Wang Yong, 29, a financing manager at a P2P lending company in Shanghai has lost 55,000 yuan (about $9,000) in both stocks and equity funds. His outlook is bleak on the government’s ability to stage a comeback for equities.

“The state fund can never compete with money from regular people,” Wang tells Quartz, referring to a 120 billion yuan investment in Chinese blue chip stocks, one of the government’s recent spate of measures to salvage falling shares.
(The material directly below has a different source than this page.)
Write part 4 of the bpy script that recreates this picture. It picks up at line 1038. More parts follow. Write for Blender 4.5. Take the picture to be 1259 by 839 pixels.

The once widely held assumption that the Chinese government will always ensure the growth of the economy and its markets has now been shattered. Chinese investors, mostly mom-and-pop retail investors with little experience, piled money into the market on this belief, and at the government’s encouragement. They have lost over $3 trillion over the past few weeks; some have lost their entire life savings. Two investors have committed suicide.

Zhong Wei, an economist and professor at Beijing Normal University says government measures have, at best, only pulled the main indexes up in the last half an hour before market close, doing little to actually stabilize the market.

“A bailout needs unlimited liquidity, stabilized expectations and the commitment to protecting free trade,” he wrote in a column on Sina News. And Zhong says China does not fulfill any of these conditions. If things continue, he says, the only way out will be the complete closure of the market.

Calvin Tang, vice president at Vantage Capital, a Shanghai-based asset management company, believes government measures are counterproductive. At the moment, when stimulus measures push share prices up, investors just sell in order to cash out, causing prices to fall regardless, according to Tang. “It’s like a stampede. When one falls, everyone falls,” he says.

Moreover, Tang says the government is more focused on bailing itself out, via buying shares of state-owned companies while neglecting small and mid-cap firms as well as private tech companies. “[The government] will not save the market, but save itself,” he says.

On the popular messaging app WeChat, users commented on the mass suspension of trading by companies today by circulating a photo of Deng Xiaoping, architect of China’s economic opening who once encouraged the establishment of the Chinese stock market by saying. “Capitalism can have stock markets, socialism can too… Let’s resolutely try and if it doesn’t turn out well, just shut them down!”